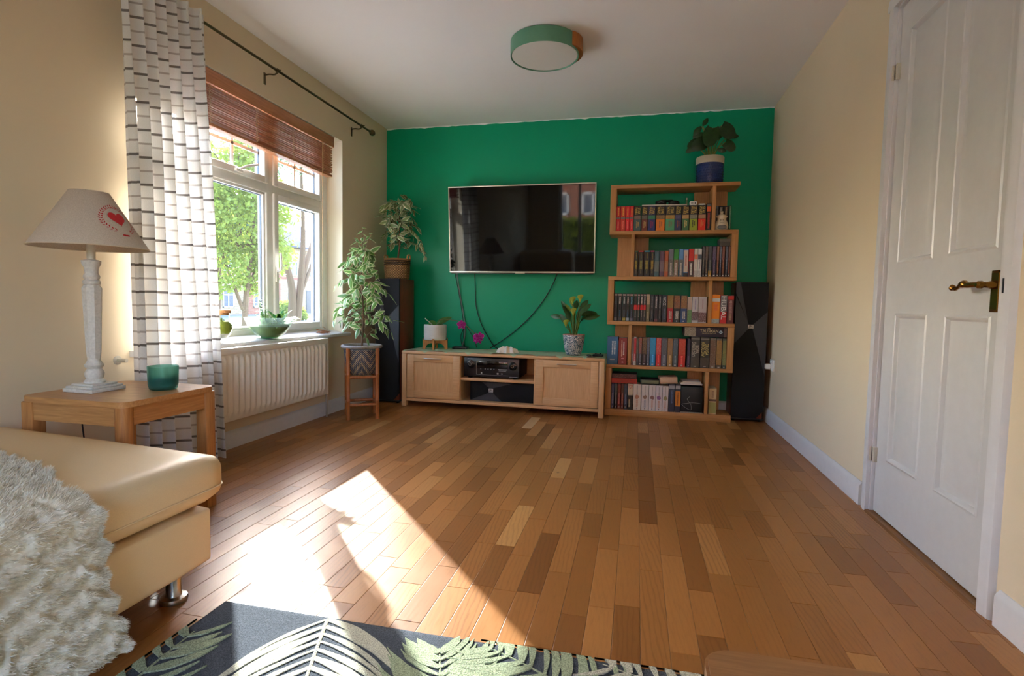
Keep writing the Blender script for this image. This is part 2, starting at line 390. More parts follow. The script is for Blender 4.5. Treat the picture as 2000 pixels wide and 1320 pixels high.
# ---- door in the right wall (hinged at the far side)
DOORW = paint('greyed_door_paint', (206, 202, 198), .32, var=.02, scale=6, bmp=.03)  # greyer than the trim white; darkened to offset strong light on the door
dr = struct('door_1', (RW, (DY0+DY1)/2, 0))
LX = RW+.012         # face of the leaf
ly0, ly1, lz0, lz1 = DY0+.028, DY1-.03, .012, DZ-.03
panels = [(2.185, 2.452, 1.035, 1.945), (1.832, 2.088, 1.035, 1.945), (2.195, 2.440, .243, .842), (1.840, 2.086, .243, .842)]
b = B(dr); ys = sorted({ly0, ly1, *[q for p in panels for q in p[:2]]}); 
# stiles and rails as a grid of blocks with the panel openings left out
zs = [lz0, .243, .842, 1.035, 1.945, lz1]
def solid(b, y0, y1, z0, z1): b.box(LX, LX+.035, y0, y1, z0, z1)
solid(b, ly0, ly1, lz0, .243); solid(b, ly0, ly1, .842, 1.035); solid(b, ly0, ly1, 1.945, lz1)
for z0, z1, (pa, pb) in ((.243, .842, (panels[2], panels[3])), (1.035, 1.945, (panels[0], panels[1]))):
    solid(b, ly0, pb[0], z0, z1); solid(b, pb[1], pa[0], z0, z1); solid(b, pa[1], ly1, z0, z1)
leaf = b.obj('door_leaf', DOORW, dr, smooth=0)
for p in panels:      # raised-and-fielded panel with moulded edge
    b = B(dr); y0, y1, z0, z1 = p; rings = [(0, 0), (.007, -.003), (.012, -.0005), (.02, .010), (.028, .010), (.055, .001), (.06, 0)]
    vs = []; fs = []
    for o_, dx in rings:
        vs += [(LX+dx, y0+o_, z0+o_), (LX+dx, y1-o_, z0+o_), (LX+dx, y1-o_, z1-o_), (LX+dx, y0+o_, z1-o_)]
    for k in range(len(rings)-1):
        for i in range(4): j = (i+1) % 4; fs.append((4*k+i, 4*k+4+i, 4*k+4+j, 4*k+j))
    n = 4*(len(rings)-1); fs.append((n+3, n+2, n+1, n)); b.add(vs, fs); b.obj('door_panel', DOORW, leaf, smooth=25)
for zh in (1.81, .248):   # hinges: three knuckles each
    b = B(dr); yh = 2.548; xh = RW-.004
    for k in range(3): b.lathe([(.0075, zh-.03+.0205*k), (.0075, zh-.011+.0205*k)], (xh, yh, 0), 12)
    b.rbox(RW-.001, RW+.0145, yh-.028, yh+.022, zh-.031, zh+.031, .001); b.obj('hinge', paint('cream_painted_metal', (206, 196, 176), .4), dr)
# brass handle on a stepped back plate
hd = B(dr); hd.rbox(LX-.004, LX+.001, 1.786, 1.846, .852, .972, .0015); hp = hd.obj('handle_plate', BRASS, leaf)
hd = B(dr); hd.prism([(LX-.004, 1.793), (LX-.011, 1.8), (LX-.011, 1.832), (LX-.004, 1.839)], .86, .964, 'z'); hd.obj('raised_plate', BRASS, hp, smooth=0)
hd = B(dr); hd.lathe([(.012, .0), (.012, .012), (.009, .02), (.0085, .03), (.0115, .036), (.0105, .045), (.006, .05)], (LX-.008, 1.815, .93), 20, rot=Matrix.Rotation(R_(-90), 3, 'Y'))
pth = catmull([(LX-.049, 1.813, .93), (LX-.052, 1.84, .931), (LX-.053, 1.865, .93), (LX-.053, 1.882, .934), (LX-.053, 1.905, .928), (LX-.052, 1.925, .921), (LX-.05, 1.94, .9225), (LX-.05, 1.949, .926)], 5)
nn = len(pth); rad = [ (.0085 if i < nn*.3 else .0085+.0035*math.sin((i/nn-.3)/.22*math.pi) if i < nn*.52 else .0055 if i < nn*.8 else .0055+.004*min(1, (i/nn-.8)/.12)) for i in range(nn)]
hd.tube(pth, rad, 12); hd.sphere((LX-.05, 1.95, .9265), .0095, 12, 8, (.6, 1.1, 1)); hd.obj('lever_handle', BRASS, hp)
for zz in (.863, .962):
    for yy in (1.797, 1.836): hd = B(dr); hd.sphere((LX-.005, yy, zz), .0042, 10, 6, (.45, 1, 1)); hd.obj('screw', BRASS, hp)
# lining and stop inside the doorway, architraves on the wall
b = B(dr); 
b.box(RW-.001, RW+.121, DY1-.027, DY1, 0, DZ); b.box(RW-.001, RW+.121, DY0, DY0+.025, 0, DZ); b.box(RW-.001, RW+.121, DY0, DY1, DZ-.026, DZ)
b.obj('door_lining', WHITE, dr, smooth=0)
def archi(y0, y1, flip):
    b = B(dr); w = y1-y0; q = [(0, 0), (-.016, 0), (-.018, .3), (-.014, .55), (-.014, .8), (-.009, .92), (0, 1)]
    pts = [(RW+a, (y0+w*t) if not flip else (y1-w*t)) for a, t in q]; b.prism(pts, 0, DZ+.045, 'z'); b.obj('architrave', WHITE, dr, smooth=30)
archi(DY1-.018, DY1+.035, False); archi(DY0-.035, DY0+.018, True)
b = B(dr); b.prism([(RW, DZ-.018), (RW-.016, DZ-.018), (RW-.018, DZ), (RW-.014, DZ+.03), (RW, DZ+.045)], DY0-.035, DY1+.035, 'y'); b.obj('architrave', WHITE, dr, smooth=30)
b = B(dr); b.prism([(RW-.02, 0), (RW-.012, .007), (RW+.05, .009), (RW+.12, .009), (RW+.12, 0)], DY0+.02, DY1-.02, 'y'); b.obj('threshold', wood('threshold_oak', (150, 100, 50), (104, 66, 30), 'y'), dr, smooth=20)
b = B(dr); b.box(RW-.0185, RW-.0155, DY0-.002, DY0+.003, .905, .945); b.obj('strike_plate', BLACKP, dr, smooth=0)
# socket on the right wall beside the speaker
sk = thing('wall_socket', 'white double wall socket low on right wall beside the tall speaker', 'socket', (RW, 4.28, .4))
b = B(sk); b.rbox(RW-.012, RW-.0005, 4.225, 4.33, .395, .48, .004); pl = b.obj('face_plate', UPVC, sk)
for yy in (4.255, 4.3):
    b = B(sk); b.rbox(RW-.0145, RW-.011, yy-.006, yy+.006, .455, .47, .001); b.obj('switch', UPVC, pl)
b = B(sk); b.rbox(RW-.05, RW-.011, 4.29, 4.325, .405, .445, .008); b.obj('plug', UPVC, sk)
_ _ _
__Stated problem__: All the material shown above is to be copied exactly, with no pictures carried over.

__Correct result__:
Keep writing the Blender script for this image. This is part 2, starting at line 390. More parts follow. The script is for Blender 4.5. Treat the picture as 2000 pixels wide and 1320 pixels high.
# ---- door in the right wall (hinged at the far side)
DOORW = paint('greyed_door_paint', (206, 202, 198), .32, var=.02, scale=6, bmp=.03)  # greyer than the trim white; darkened to offset strong light on the door
dr = struct('door_1', (RW, (DY0+DY1)/2, 0))
LX = RW+.012         # face of the leaf
ly0, ly1, lz0, lz1 = DY0+.028, DY1-.03, .012, DZ-.03
panels = [(2.185, 2.452, 1.035, 1.945), (1.832, 2.088, 1.035, 1.945), (2.195, 2.440, .243, .842), (1.840, 2.086, .243, .842)]
b = B(dr); ys = sorted({ly0, ly1, *[q for p in panels for q in p[:2]]}); 
# stiles and rails as a grid of blocks with the panel openings left out
zs = [lz0, .243, .842, 1.035, 1.945, lz1]
def solid(b, y0, y1, z0, z1): b.box(LX, LX+.035, y0, y1, z0, z1)
solid(b, ly0, ly1, lz0, .243); solid(b, ly0, ly1, .842, 1.035); solid(b, ly0, ly1, 1.945, lz1)
for z0, z1, (pa, pb) in ((.243, .842, (panels[2], panels[3])), (1.035, 1.945, (panels[0], panels[1]))):
    solid(b, ly0, pb[0], z0, z1); solid(b, pb[1], pa[0], z0, z1); solid(b, pa[1], ly1, z0, z1)
leaf = b.obj('door_leaf', DOORW, dr, smooth=0)
for p in panels:      # raised-and-fielded panel with moulded edge
    b = B(dr); y0, y1, z0, z1 = p; rings = [(0, 0), (.007, -.003), (.012, -.0005), (.02, .010), (.028, .010), (.055, .001), (.06, 0)]
    vs = []; fs = []
    for o_, dx in rings:
        vs += [(LX+dx, y0+o_, z0+o_), (LX+dx, y1-o_, z0+o_), (LX+dx, y1-o_, z1-o_), (LX+dx, y0+o_, z1-o_)]
    for k in range(len(rings)-1):
        for i in range(4): j = (i+1) % 4; fs.append((4*k+i, 4*k+4+i, 4*k+4+j, 4*k+j))
    n = 4*(len(rings)-1); fs.append((n+3, n+2, n+1, n)); b.add(vs, fs); b.obj('door_panel', DOORW, leaf, smooth=25)
for zh in (1.81, .248):   # hinges: three knuckles each
    b = B(dr); yh = 2.548; xh = RW-.004
    for k in range(3): b.lathe([(.0075, zh-.03+.0205*k), (.0075, zh-.011+.0205*k)], (xh, yh, 0), 12)
    b.rbox(RW-.001, RW+.0145, yh-.028, yh+.022, zh-.031, zh+.031, .001); b.obj('hinge', paint('cream_painted_metal', (206, 196, 176), .4), dr)
# brass handle on a stepped back plate
hd = B(dr); hd.rbox(LX-.004, LX+.001, 1.786, 1.846, .852, .972, .0015); hp = hd.obj('handle_plate', BRASS, leaf)
hd = B(dr); hd.prism([(LX-.004, 1.793), (LX-.011, 1.8), (LX-.011, 1.832), (LX-.004, 1.839)], .86, .964, 'z'); hd.obj('raised_plate', BRASS, hp, smooth=0)
hd = B(dr); hd.lathe([(.012, .0), (.012, .012), (.009, .02), (.0085, .03), (.0115, .036), (.0105, .045), (.006, .05)], (LX-.008, 1.815, .93), 20, rot=Matrix.Rotation(R_(-90), 3, 'Y'))
pth = catmull([(LX-.049, 1.813, .93), (LX-.052, 1.84, .931), (LX-.053, 1.865, .93), (LX-.053, 1.882, .934), (LX-.053, 1.905, .928), (LX-.052, 1.925, .921), (LX-.05, 1.94, .9225), (LX-.05, 1.949, .926)], 5)
nn = len(pth); rad = [ (.0085 if i < nn*.3 else .0085+.0035*math.sin((i/nn-.3)/.22*math.pi) if i < nn*.52 else .0055 if i < nn*.8 else .0055+.004*min(1, (i/nn-.8)/.12)) for i in range(nn)]
hd.tube(pth, rad, 12); hd.sphere((LX-.05, 1.95, .9265), .0095, 12, 8, (.6, 1.1, 1)); hd.obj('lever_handle', BRASS, hp)
for zz in (.863, .962):
    for yy in (1.797, 1.836): hd = B(dr); hd.sphere((LX-.005, yy, zz), .0042, 10, 6, (.45, 1, 1)); hd.obj('screw', BRASS, hp)
# lining and stop inside the doorway, architraves on the wall
b = B(dr); 
b.box(RW-.001, RW+.121, DY1-.027, DY1, 0, DZ); b.box(RW-.001, RW+.121, DY0, DY0+.025, 0, DZ); b.box(RW-.001, RW+.121, DY0, DY1, DZ-.026, DZ)
b.obj('door_lining', WHITE, dr, smooth=0)
def archi(y0, y1, flip):
    b = B(dr); w = y1-y0; q = [(0, 0), (-.016, 0), (-.018, .3), (-.014, .55), (-.014, .8), (-.009, .92), (0, 1)]
    pts = [(RW+a, (y0+w*t) if not flip else (y1-w*t)) for a, t in q]; b.prism(pts, 0, DZ+.045, 'z'); b.obj('architrave', WHITE, dr, smooth=30)
archi(DY1-.018, DY1+.035, False); archi(DY0-.035, DY0+.018, True)
b = B(dr); b.prism([(RW, DZ-.018), (RW-.016, DZ-.018), (RW-.018, DZ), (RW-.014, DZ+.03), (RW, DZ+.045)], DY0-.035, DY1+.035, 'y'); b.obj('architrave', WHITE, dr, smooth=30)
b = B(dr); b.prism([(RW-.02, 0), (RW-.012, .007), (RW+.05, .009), (RW+.12, .009), (RW+.12, 0)], DY0+.02, DY1-.02, 'y'); b.obj('threshold', wood('threshold_oak', (150, 100, 50), (104, 66, 30), 'y'), dr, smooth=20)
b = B(dr); b.box(RW-.0185, RW-.0155, DY0-.002, DY0+.003, .905, .945); b.obj('strike_plate', BLACKP, dr, smooth=0)
# socket on the right wall beside the speaker
sk = thing('wall_socket', 'white double wall socket low on right wall beside the tall speaker', 'socket', (RW, 4.28, .4))
b = B(sk); b.rbox(RW-.012, RW-.0005, 4.225, 4.33, .395, .48, .004); pl = b.obj('face_plate', UPVC, sk)
for yy in (4.255, 4.3):
    b = B(sk); b.rbox(RW-.0145, RW-.011, yy-.006, yy+.006, .455, .47, .001); b.obj('switch', UPVC, pl)
b = B(sk); b.rbox(RW-.05, RW-.011, 4.29, 4.325, .405, .445, .008); b.obj('plug', UPVC, sk)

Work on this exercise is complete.